By The Associated Press
Arizona Daily Wildcat
April 17, 1996
BEIRUT, Lebanon - Israeli helicopter gunships targeted Lebanon's largest Palestinian refugee camp yesterday, widening their 6-day-old onslaught against Iranian-backed guerrillas. Israeli aircraft also bombarded Beirut, killing a 2-year-old girl, after a rocket attack on northern Israel.Despite a flurry of diplomatic activity involving the United States, France and other countries, there was no sign of a letup in Israel's offensive aimed at stopping the rocket attacks by Hezbollah guerrillas.
From hideouts in the valleys of south Lebanon, the guerrillas fired more volleys of Katyusha rockets into northern Israel, drawing more Israeli airstrikes.
Five civilians, including the 2-year-old girl, were killed and 20 wounded yesterday. All told, 46 people have been killed - including three Hezbollah guerrillas - and 166 wounded on both sides since the hostilities began Thursday.
Most of the dead have been Lebanese civilians.
Among the wounded was a Fijian captain with the U.N. peacekeeping force in south Lebanon, who was shot Monday when he challenged guerrillas preparing to fire rockets on Israel, the U.N. force said.
The attack before dawn yesterday on the Ein el-Hilweh refugee camp near the port of Sidon was the first on a Palestinian target since Israel began the offensive. The three Cobra gunships fired six rockets, gutting the house of Palestinian guerrilla leader Col. Munir Makdah, who escaped unhurt, police said. Two of his bodyguards and one of their wives was wounded.
Makdah opposed the 1993 peace accord between the Palestine Liberation Organization and Israel, and broke from the group to form his own militia.

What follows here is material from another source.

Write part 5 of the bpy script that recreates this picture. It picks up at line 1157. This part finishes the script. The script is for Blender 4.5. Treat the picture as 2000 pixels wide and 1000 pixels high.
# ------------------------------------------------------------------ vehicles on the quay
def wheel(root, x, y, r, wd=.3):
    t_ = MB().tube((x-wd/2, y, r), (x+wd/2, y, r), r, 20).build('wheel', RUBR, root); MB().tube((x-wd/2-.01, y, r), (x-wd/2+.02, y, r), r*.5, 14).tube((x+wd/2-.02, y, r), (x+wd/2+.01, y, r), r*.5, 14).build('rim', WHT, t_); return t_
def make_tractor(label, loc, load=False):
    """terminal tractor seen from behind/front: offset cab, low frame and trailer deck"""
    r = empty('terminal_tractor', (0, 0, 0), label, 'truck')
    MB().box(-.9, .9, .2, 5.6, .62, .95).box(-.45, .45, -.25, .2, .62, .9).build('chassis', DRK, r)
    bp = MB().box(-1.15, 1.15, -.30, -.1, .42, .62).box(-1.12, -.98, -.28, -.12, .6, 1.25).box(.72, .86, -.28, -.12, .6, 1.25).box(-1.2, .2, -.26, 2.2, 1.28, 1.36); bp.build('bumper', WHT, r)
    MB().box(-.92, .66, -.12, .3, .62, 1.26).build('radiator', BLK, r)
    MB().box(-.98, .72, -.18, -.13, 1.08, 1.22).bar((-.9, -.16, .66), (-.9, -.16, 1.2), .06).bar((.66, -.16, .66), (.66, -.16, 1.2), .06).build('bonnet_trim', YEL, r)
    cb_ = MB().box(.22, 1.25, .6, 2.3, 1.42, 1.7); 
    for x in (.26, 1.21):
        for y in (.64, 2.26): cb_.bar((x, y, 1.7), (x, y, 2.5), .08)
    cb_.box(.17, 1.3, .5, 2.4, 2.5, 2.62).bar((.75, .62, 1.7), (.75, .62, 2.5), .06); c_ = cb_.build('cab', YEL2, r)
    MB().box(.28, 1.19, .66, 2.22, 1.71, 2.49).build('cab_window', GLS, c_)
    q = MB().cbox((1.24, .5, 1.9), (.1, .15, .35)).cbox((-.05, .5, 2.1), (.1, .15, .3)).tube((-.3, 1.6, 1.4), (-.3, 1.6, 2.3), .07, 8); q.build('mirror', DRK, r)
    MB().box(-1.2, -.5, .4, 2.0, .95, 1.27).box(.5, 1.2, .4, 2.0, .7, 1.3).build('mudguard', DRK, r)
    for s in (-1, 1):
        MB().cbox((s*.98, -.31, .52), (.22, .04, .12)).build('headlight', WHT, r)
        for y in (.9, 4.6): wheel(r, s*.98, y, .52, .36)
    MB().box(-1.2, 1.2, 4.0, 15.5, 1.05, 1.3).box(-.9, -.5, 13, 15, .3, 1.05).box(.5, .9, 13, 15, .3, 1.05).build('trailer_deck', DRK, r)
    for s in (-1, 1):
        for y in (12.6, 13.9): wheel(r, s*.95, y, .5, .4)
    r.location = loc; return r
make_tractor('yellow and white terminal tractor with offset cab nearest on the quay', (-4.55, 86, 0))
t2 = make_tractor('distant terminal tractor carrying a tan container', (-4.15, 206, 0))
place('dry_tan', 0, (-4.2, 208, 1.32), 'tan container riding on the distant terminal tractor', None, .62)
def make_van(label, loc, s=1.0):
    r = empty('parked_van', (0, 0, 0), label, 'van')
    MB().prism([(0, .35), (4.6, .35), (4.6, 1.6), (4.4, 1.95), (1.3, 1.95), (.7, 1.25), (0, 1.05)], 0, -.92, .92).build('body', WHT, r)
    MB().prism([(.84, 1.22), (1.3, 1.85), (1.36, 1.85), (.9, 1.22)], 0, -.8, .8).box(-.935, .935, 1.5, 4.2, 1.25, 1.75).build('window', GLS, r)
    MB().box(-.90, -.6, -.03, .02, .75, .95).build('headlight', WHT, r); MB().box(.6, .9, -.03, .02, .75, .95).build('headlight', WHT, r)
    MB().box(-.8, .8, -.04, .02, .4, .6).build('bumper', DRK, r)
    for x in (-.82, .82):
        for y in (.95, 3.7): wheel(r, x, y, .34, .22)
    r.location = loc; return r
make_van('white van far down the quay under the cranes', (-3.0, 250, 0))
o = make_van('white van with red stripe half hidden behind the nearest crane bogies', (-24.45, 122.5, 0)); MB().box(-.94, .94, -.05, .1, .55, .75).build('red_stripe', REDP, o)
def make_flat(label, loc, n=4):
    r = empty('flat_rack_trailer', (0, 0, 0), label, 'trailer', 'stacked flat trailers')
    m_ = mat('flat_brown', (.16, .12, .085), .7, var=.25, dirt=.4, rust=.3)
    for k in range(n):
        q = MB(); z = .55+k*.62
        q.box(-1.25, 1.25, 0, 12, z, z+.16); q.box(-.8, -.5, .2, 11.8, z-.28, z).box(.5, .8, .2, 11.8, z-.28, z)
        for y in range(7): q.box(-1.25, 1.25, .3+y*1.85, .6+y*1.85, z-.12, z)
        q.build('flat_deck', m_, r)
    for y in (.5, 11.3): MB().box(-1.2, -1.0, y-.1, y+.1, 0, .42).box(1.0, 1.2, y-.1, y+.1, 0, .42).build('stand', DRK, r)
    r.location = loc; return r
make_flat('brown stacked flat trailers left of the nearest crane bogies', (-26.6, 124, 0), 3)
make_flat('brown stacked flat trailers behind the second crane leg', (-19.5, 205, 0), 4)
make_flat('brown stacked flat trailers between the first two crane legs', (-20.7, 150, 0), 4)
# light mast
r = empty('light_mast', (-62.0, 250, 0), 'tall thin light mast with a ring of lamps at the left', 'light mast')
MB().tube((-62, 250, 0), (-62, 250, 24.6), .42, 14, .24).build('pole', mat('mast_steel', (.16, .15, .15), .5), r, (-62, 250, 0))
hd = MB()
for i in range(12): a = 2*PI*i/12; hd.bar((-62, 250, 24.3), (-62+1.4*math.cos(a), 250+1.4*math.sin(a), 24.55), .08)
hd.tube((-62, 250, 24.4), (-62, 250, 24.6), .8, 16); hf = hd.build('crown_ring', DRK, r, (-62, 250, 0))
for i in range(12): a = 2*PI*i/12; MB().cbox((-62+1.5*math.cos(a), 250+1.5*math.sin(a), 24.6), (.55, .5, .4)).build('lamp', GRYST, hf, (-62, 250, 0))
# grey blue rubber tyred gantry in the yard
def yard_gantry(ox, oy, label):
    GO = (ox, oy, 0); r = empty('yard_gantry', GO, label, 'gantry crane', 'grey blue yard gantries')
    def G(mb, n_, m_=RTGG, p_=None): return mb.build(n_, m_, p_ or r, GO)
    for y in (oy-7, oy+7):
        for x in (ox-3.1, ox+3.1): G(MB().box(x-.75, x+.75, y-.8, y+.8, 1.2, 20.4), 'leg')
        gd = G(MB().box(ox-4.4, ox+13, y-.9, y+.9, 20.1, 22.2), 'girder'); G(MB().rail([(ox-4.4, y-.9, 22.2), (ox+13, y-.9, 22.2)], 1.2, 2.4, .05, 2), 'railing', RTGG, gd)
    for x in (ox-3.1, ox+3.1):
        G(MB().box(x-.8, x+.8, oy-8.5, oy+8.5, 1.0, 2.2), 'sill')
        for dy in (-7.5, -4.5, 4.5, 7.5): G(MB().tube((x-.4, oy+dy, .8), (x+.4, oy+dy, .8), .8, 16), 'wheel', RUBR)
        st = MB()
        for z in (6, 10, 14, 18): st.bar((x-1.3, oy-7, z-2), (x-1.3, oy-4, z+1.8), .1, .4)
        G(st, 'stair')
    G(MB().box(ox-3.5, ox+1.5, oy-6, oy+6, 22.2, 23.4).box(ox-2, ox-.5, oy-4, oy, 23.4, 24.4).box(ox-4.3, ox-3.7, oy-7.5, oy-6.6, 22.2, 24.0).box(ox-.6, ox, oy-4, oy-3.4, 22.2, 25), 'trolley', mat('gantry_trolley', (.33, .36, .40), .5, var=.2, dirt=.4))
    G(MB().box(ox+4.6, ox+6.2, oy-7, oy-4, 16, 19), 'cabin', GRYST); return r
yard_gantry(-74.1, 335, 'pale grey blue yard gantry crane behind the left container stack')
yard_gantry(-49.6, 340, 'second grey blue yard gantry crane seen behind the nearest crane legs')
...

He later allied with Hezbollah.
Israel hopes its raids, which have forced 400,000 refugees - 10 percent of Lebanon's population - to flee north toward Beirut, will pressure Lebanon and Syria, the dominant power in the country, to disarm Hezbollah.
For years, Hezbollah has attacked Israeli troops and fired rockets at northern Israel to drive Israeli troops from a zone in southern Lebanon they control to curb cross-border attacks.
The guerrillas fired a barrage of Katyusha rockets on Israel's northern Galilee panhandle again yesterday morning. Israel army radio said the rockets crashed in northern Israel, causing damage but no casualties.
Hours later, three Israeli helicopter gunships swept through a curtain of anti-aircraft fire to hit Hezbollah targets in the densely populated Shiite quarter of Hay Sullom near Beirut International Airport.
They fired four rockets, damaging several buildings. Hezbollah guerrillas sealed off the area, roughed up journalists and tried to confiscate cameras and film.
A 2-year-old girl died from severe head wounds and two other civilians were wounded in that raid, police reported.
An Israeli military communique said the air raid, Israel's sixth on Beirut since Thursday, targeted a Hezbollah ''regional headquarters'' and pilots reported ''good hits.''
Meanwhile, long lines formed in front of Beirut bakeries and gas stations in a sign of the increasing panic among the city's 1.2 million people.
Israel's air force and artillery also struck villages in southern Lebanon and suspected guerrilla bases and infiltration trails on the edge of the Syrian-controlled Bekaa Valley in the east.